2) Woman-centered comedy Linda: A Highly Successful Call Girl.
THREE MILLION IN THE UK:
1) Woman-centered thriller Masquerade was ready to go—lead attached, sales company aboard, co-pro papers signed, 60% of the budget covered—when our equity portion failed. It doesn’t have to be a co-pro, but those pieces are there to pick up.
2) Woman-centered romantic thriller Stolen Pleasures.
INDIA:
Action adventure Shipment from India, set entirely there. Budget prepared by Bangalore line producer. We're
planning 30.7% from Australia, 54.3% from the US/UK and 15% from India,
which I'd like to have an loi on before going to a Western company.
But Indian investors are wary of Western projects, and prefer films for
the Indian market, which this is not. Australian
producer Steve Stubbs of Pacific Island Films accounts for the Oz
portion as Screen Australia direct investment, cash-flowed 40% Producer
Offset, domestic pre-sales and gap financing. Here too we were at ten million, and are scaling down by two thirds.
ITALY:
Hitchcock-style thriller City of Masks. Venetian line producer Nicola Rosada has done a preliminary budget of €5,400,000.
GREECE:
1) Thriller Greek Island Murder, based on the novel, possible TV series.
2) Comedy They Call Me Mr Love, part of the "Toby" series (see above Will You Please Fuck Off?).

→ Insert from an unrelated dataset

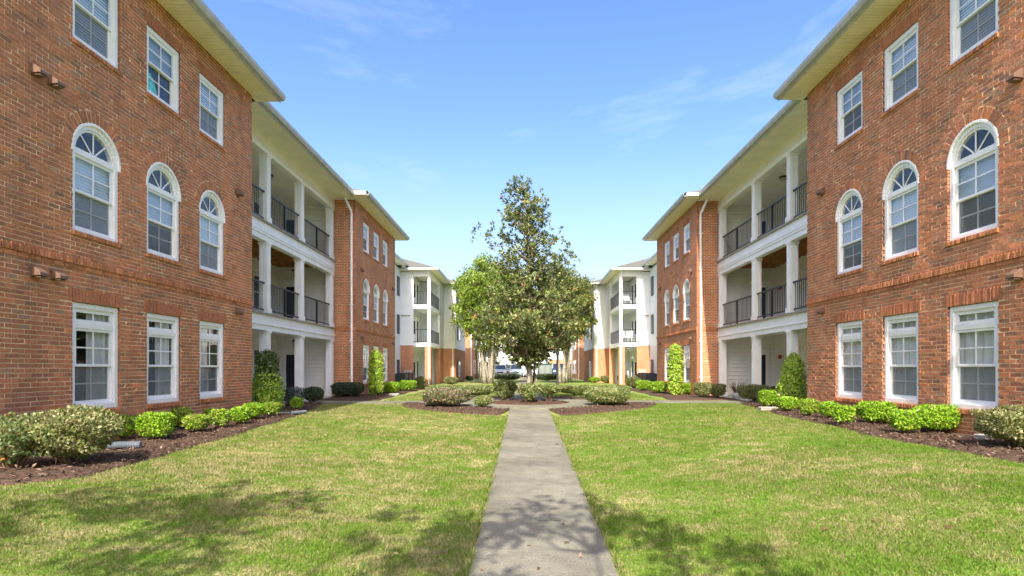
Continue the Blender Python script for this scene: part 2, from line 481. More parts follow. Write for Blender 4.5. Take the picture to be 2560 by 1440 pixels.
# ------------------------------------------------------------------ setting: one ground sheet, beds, paths
def grid_coords(stops):
    out = []
    for (a, b, st) in stops: out += list(np.arange(a, b, st))
    return np.array(out + [stops[-1][1]])
gx = grid_coords([(-3000, -200, 400), (-200, -40, 20), (-40, -10, 3), (-10, 10, 0.25), (10, 40, 3), (40, 200, 20), (200, 3000, 400)])
gy = grid_coords([(-2000, -60, 300), (-60, -4, 4), (-4, 3, 0.5), (3, 36, 0.25), (36, 120, 3), (120, 400, 20), (400, 4000, 400)])
GX, GY = np.meshgrid(gx, gy)
GZ = ground(GX, GY)
gv = np.stack([GX, GY, GZ], -1).reshape(-1, 3)
nx, ny = len(gx), len(gy)
ii = (np.arange(ny - 1)[:, None] * nx + np.arange(nx - 1)[None, :]).ravel()
lawn = link('lawn', arr_mesh('lawn', gv, np.stack([ii, ii + 1, ii + nx + 1, ii + nx], -1), M['lawn'], smooth=True))
tag(lawn, 'lawn of green and straw coloured turf filling the courtyard', kind='structure')

CX, CY = 0.15, 19.2            # centre of the round bed
R_IN, R_RING, R_BED = 1.36, 2.55, 4.15
PW = 0.565                     # half width of the straight path
def sheet_poly(name, pts_fn, nu, nv, mat, lift, label, rough=0.0, thick=0.05):
    """a sheet following the ground: pts_fn(u,v)->(x,y), with a skirt at its border"""
    us = np.linspace(0, 1, nu); vs = np.linspace(0, 1, nv)
    X = np.zeros((nv, nu)); Y = np.zeros((nv, nu))
    for j, v in enumerate(vs):
        for i, u in enumerate(us): X[j, i], Y[j, i] = pts_fn(u, v)
    Z = ground(X, Y) + lift
    if rough:
        Z = Z + rough * RNG.normal(size=Z.shape) * 0.5
        Z[0, :] = ground(X[0, :], Y[0, :]) + 0.004; Z[-1, :] = ground(X[-1, :], Y[-1, :]) + 0.004
    V = np.stack([X, Y, Z], -1).reshape(-1, 3)
    k = (np.arange(nv - 1)[:, None] * nu + np.arange(nu - 1)[None, :]).ravel()
    Q = np.stack([k, k + 1, k + nu + 1, k + nu], -1)
    b = [i for i in range(nu)] + [nu * j + nu - 1 for j in range(1, nv)] + [nu * (nv - 1) + i for i in range(nu - 2, -1, -1)] + [nu * j for j in range(nv - 2, 0, -1)]
    low = V[b].copy(); low[:, 2] -= thick + lift
    n0 = len(V); V = np.vstack([V, low]); nb = len(b)
    q2 = np.array([[b[i], n0 + i, n0 + (i + 1) % nb, b[(i + 1) % nb]] for i in range(nb)])
    o = link(name, arr_mesh(name, V, np.vstack([Q, q2]), mat, smooth=False))
    return tag(o, label, kind='structure') if label else o

# bed edges (lawn side), from the wall outwards
L_EDGE = [on_ground(*p) for p in ((-260, 1255), (0, 1216), (200, 1196), (350, 1160), (440, 1130), (600, 1086), (700, 1054), (790, 1022))] + [(-6.5, 18.6), (-7.2, 18.75)]
R_EDGE = [on_ground(*p) for p in ((2760, 1200), (2560, 1162), (2400, 1130), (2200, 1096), (2000, 1050), (1900, 1024), (1850, 1010))] + [(7.0, 18.75)]
def bed_fn(edge, wall):
    ey = [p[1] for p in edge]; ex = [p[0] for p in edge]
    y0, y1 = max(min(ey), 4.4), max(ey)
    def fn(u, v):
        y = y0 + (y1 - y0) * u
        e = np.interp(y, ey, ex)
        e = e + 0.05 * math.sin(y * 3.1) + 0.03 * math.sin(y * 7.7)
        return e + (wall - e) * v, y
    return fn, y0, y1
bed_l, bl0, bl1 = bed_fn(L_EDGE, -7.86)
bed_r, br0, br1 = bed_fn(R_EDGE, 8.05)
sheet_poly('mulch_bed', bed_l, 110, 16, M['mulch'], 0.035, 'long mulch bed along the left building wall', rough=0.03)
sheet_poly('mulch_bed', bed_r, 110, 16, M['mulch'], 0.035, 'long mulch bed along the right building wall', rough=0.03)
def far_bed_l(u, v): y = 20.6 + 17.5 * u; e = -5.15 - 0.35 * math.sin(u * 3.14) + 0.06 * math.sin(y * 2); return e + (-7.0 - e) * v if y > 23.8 else e + (-7.8 - e) * v, y
def far_bed_r(u, v): y = 20.6 + 17.5 * u; e = 5.3 + 0.2 * math.sin(u * 3.14) + 0.06 * math.sin(y * 2); return e + (7.2 - e) * v if y > 24.0 else e + (8.0 - e) * v, y
sheet_poly('mulch_bed', far_bed_l, 60, 10, M['mulch'], 0.03, 'mulch bed in front of the far brick bay on the left', rough=0.03)
sheet_poly('mulch_bed', far_bed_r, 60, 10, M['mulch'], 0.03, 'mulch bed in front of the far brick bay on the right', rough=0.03)
def arc_bed(a0, a1, r0, r1, x=CX, y=CY):
    def fn(u, v):
        a = math.radians(a0 + (a1 - a0) * u); r = r0 + (r1 - r0) * v
        return x + r * math.cos(a), y + r * math.sin(a)
    return fn
sheet_poly('mulch_bed', arc_bed(0, 359.9, 0.05, R_IN), 60, 8, M['mulch'], 0.05, 'round mulch bed under the tall magnolia', rough=0.03)
A_P = math.degrees(math.asin(PW / R_RING)) + 1
sheet_poly('mulch_bed', arc_bed(188, 270 - A_P + 2, R_RING + 0.02, R_BED), 40, 10, M['mulch'], 0.045, 'curved mulch bed left of the path junction', rough=0.03)
sheet_poly('mulch_bed', arc_bed(270 + A_P - 2, 352, R_RING + 0.02, R_BED), 40, 10, M['mulch'], 0.045, 'curved mulch bed right of the path junction', rough=0.03)
sheet_poly('mulch_bed', arc_bed(15, 90 - A_P, R_RING + 0.02, R_BED - 0.2), 40, 8, M['mulch'], 0.045, 'curved mulch bed behind the ring path on the right', rough=0.03)
sheet_poly('mulch_bed', arc_bed(90 + A_P, 165, R_RING + 0.02, R_BED - 0.2), 40, 8, M['mulch'], 0.045, 'curved mulch bed behind the ring path on the left', rough=0.03)

# straight path: slabs with open joints
path = link('path', None); path.location = (CX, 4, -1.6)
tag(path, 'straight concrete path running up the middle of the courtyard', kind='structure')
def slab_strip(parent, fn_l, fn_r, ts, lift, name='slab', sub=4, gap=0.03):
    for i in range(len(ts) - 1):
        a, b = ts[i] + gap / 2, ts[i + 1] - gap / 2
        mb = MB(); rings = []
        for k in range(sub + 1):
            t = a + (b - a) * k / sub
            (xl, yl), (xr, yr) = fn_l(t), fn_r(t)
            zl, zr = float(ground(xl, yl)), float(ground(xr, yr)); zc = max(zl, zr) + lift
            rings.append([(xl, yl, zc - 0.10), (xr, yr, zc - 0.10), (xr, yr, zc), (xl, yl, zc)])
        mb.loft(rings)
        mb.build(name, M['concrete'], parent)
js = [-6.0, -3.6, -1.2, 1.2, 2.75, 4.25, 5.72, 7.2, 8.66, 10.15, 11.6, 13.1, 14.6, 16.65]
gapm = MB()
for y0, y1 in zip(range(-6, 16), range(-5, 17)):
    z0, z1 = float(ground(CX, y0)) + 0.022, float(ground(CX, y1)) + 0.022
    gapm.face([(CX - PW + 0.02, y0, z0), (CX + PW - 0.02, y0, z0), (CX + PW - 0.02, y1, z1), (CX - PW + 0.02, y1, z1)])
gapm.build('joint_soil', M['mulch'], path)
slab_strip(path, lambda t: (CX - PW, t), lambda t: (CX + PW, t), js, 0.035)
ring = link('path', None); ring.location = (CX, CY, -1.15)
tag(ring, 'ring shaped concrete path round the magnolia bed with side walks to the porches', kind='structure')
def ringp(r): return lambda t: (CX + r * math.cos(math.radians(t)), CY + r * math.sin(math.radians(t)))
slab_strip(ring, ringp(R_IN + 0.02), ringp(R_RING), [270 + k * 30 for k in range(13)], 0.036, sub=6)
slab_strip(ring, lambda t: (CX - PW, t), lambda t: (CX + PW, t), [21.8, 24.2, 27, 30, 33, 37, 41, 46, 52, 60, 68], 0.033)
slab_strip(ring, lambda t: (-t, 18.75), lambda t: (-t, 19.85), [2.42, 4.2, 5.9, 7.8], 0.030)
slab_strip(ring, lambda t: (t, 19.85), lambda t: (t, 18.75), [2.72, 4.5, 6.2, 8.05], 0.030)
road = MB(); road.box(-80, 80, 70.5, 92, -1.5, -1.165)
tag(road.build('parking_lot', M['asphalt']), 'asphalt parking lot beyond the courtyard', kind='structure')
kb = MB(); kb.box(-80, 80, 70.2, 70.5, -1.5, -1.06)
tag(kb.build('kerb', M['concrete']), 'concrete kerb in front of the parking lot', kind='structure')

# ------------------------------------------------------------------ brickwork
COURSE, BRICK, JOINT = 0.0677, 0.2032, 0.0135
PAL = [((0.455, 0.182, 0.098), 0.37), ((0.49, 0.192, 0.098), 0.23), ((0.545, 0.198, 0.088), 0.09), ((0.395, 0.170, 0.098), 0.21), ((0.30, 0.150, 0.098), 0.05), ((0.38, 0.212, 0.135), 0.05)]
PW_ = np.cumsum([w for _, w in PAL]); PW_ /= PW_[-1]
def brick_tint():
    c = PAL[int(np.searchsorted(PW_, random.random()))][0]
    k = random.uniform(0.88, 1.12)
    return tuple(min(1, v * k * random.uniform(0.96, 1.04)) for v in c)
WARM = ((0.53, 0.215, 0.098), (0.46, 0.185, 0.090), (0.55, 0.225, 0.10))
def warm_tint():
    k = random.uniform(0.8, 1.15); c = random.choice(WARM)
    return tuple(v * k for v in c)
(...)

SELF: Bio. IMDb. A 7-minute comedy that will make you laugh out loud.
ANALYSIS AND MARKETING STRATEGY:
For
fifty years the wisdom has been that the chief market for movies is
young people from fifteen to twenty-four years old; kids who need to get
out of the house, and for whom the cinema is the center of their social
life. And in the beginning, when the baby-boomers were teenagers, this
made sense. We have been the demographic bulge, the antelope moving
through the python.
Now the demographics have changed, and a
large portion of the audience is no longer being served. But this hasn’t
been noticed—or rather it has been noticed, but production has not
adjusted to it. Movies continue to be made for teenagers because,
although they don’t always succeed overwhelmingly in America (the chief
market, by the way, for British films), the producers are sure of making
their money back in the foreign market. Fair enough: there are a lot
of kids out there.
However they’re no longer in the majority.
The largest audience now is composed of women. And close behind it,
adults—not just boomers but people over twenty who want something a
little more mature. And we’re not just talking about the West: there’s a
global audience that’s not being reached.
The style of the
typical Hollywood film has become, the popular lament quite rightly
goes, that of the video game. Even James Bond has become a cartoon. Recently in Athens there was a screening of Charade, with Cary Grant and Audrey Hepburn: people lined up for blocks to see a movie made half a century ago; several didn’t get in.
Nor
are we talking about art films. The way those succeed at festivals like
Sundance and Toronto you’d think that was the solution. But most of
them are not for the broader public.
What we’re planning are
Hollywood films that aren’t made in Hollywood; mainstream and
expensive-looking movies with a low budget (we can do this), one or more
stars, and an amusing plot, for what had traditionally been thought of as the Hollywood audience—women and adults—(and teenagers; we have young characters many of them)—and once again, whether Hollywood likes it or not, is the Hollywood audience.
“You want to make money. Make a good product. Simple as that.” I don’t know who said this but I like it.
Hollywood
films are seldom budgeted under a hundred million dollars. It is
possible, workable and desirable to budget at one one-hundredth of that,
because, a) stars and name actors can, at this point in entertainment
history, be hired and accommodated for salaries not exceeding $250,000
(the allowance for talent is ordinarily twenty-five percent of the
budget, a good rule of thumb); and b) because with the remainder of the
money we can deliver (I would argue that anyone can deliver) production values appropriate to the prestige of the people on the screen.
Well, I think that more or less says it.